Doria exige os IPs dos organizadores

A defesa de Doria afirmou, por e-mail, que a sentença foi objeto de embargos declaratórios e, tão logo a decisão sobre os embargos seja publicada, haverá uma resposta sobre eventual interposição de recurso. Sobre a decisão do fornecimento do IPs pelo Facebook, o escritório de Anderson Pomini disse que irá exigir da rede social os números de identificação. “Há uma ordem judicial que deverá ser cumprida.”

O Facebook foi procurado pela reportagem e afirmou, por meio de nota, que não comenta casos específicos. Segundo a decisão, a rede social será a responsável por entregar os IPs dos criadores e mantenedores da página. No entanto, a empresa costuma se amparar no Marco Civil da Internet para divulgar dados sigilosos de seus usuários. Como a decisão não segue a lei federal, entendendo inclusive que não há infração cometida pelos usuários, as identificações não devem ser entregues.

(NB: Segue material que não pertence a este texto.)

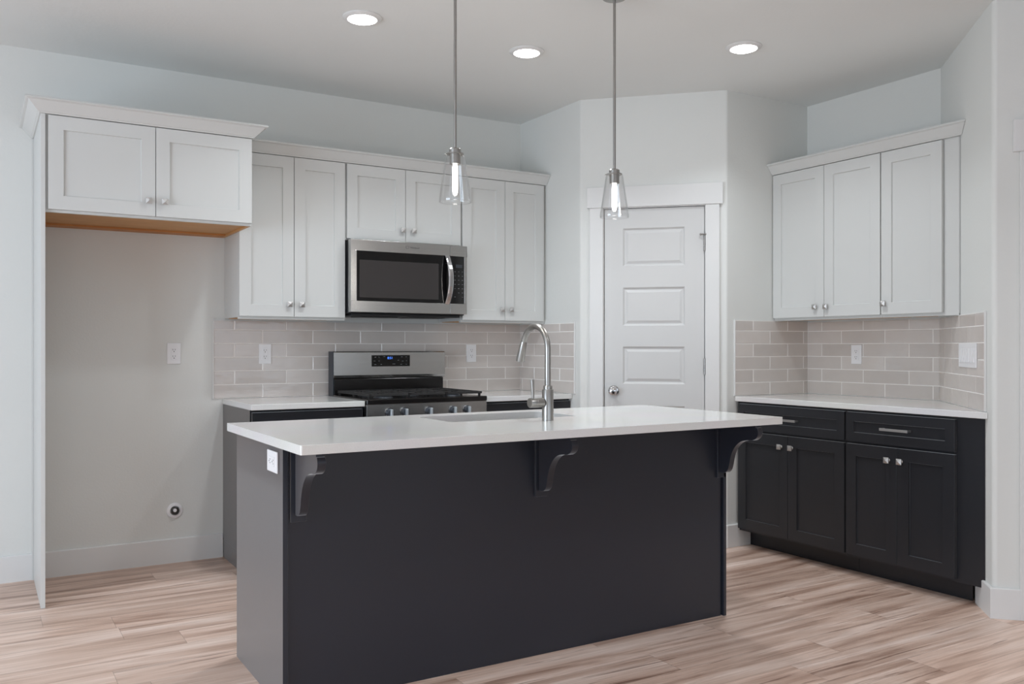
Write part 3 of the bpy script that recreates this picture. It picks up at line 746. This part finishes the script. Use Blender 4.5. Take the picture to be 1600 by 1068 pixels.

Ronaldo Lemos - Roberto Jayme/UOL - Roberto Jayme/UOL
Imagem: Roberto Jayme/UOL

O Marco Civil da Internet deixa bem claro que a regra geral é a privacidade. Nesse caso, o próprio juiz disse que não há ilícito. Não faz nenhum sentido a entrega dos dados
Ronaldo Lemos, um dos idealizadores do Marco Civil da Internet brasileira

“O Marco Civil da Internet deixa bem claro que a regra geral é a privacidade. Nesse caso, o próprio juiz disse que não há ilícito. Dessa forma, não faz nenhum sentido a entrega dos dados. Essa decisão viola o Marco Civil”, afirma Ronaldo Lemos. “O caminho correto é recorrer da decisão, que foi preferida pelo juiz singular de primeira instância. É preciso assim solicitar ao Tribunal de Justiça que reforme a decisão, fazendo valer o Marco Civil.”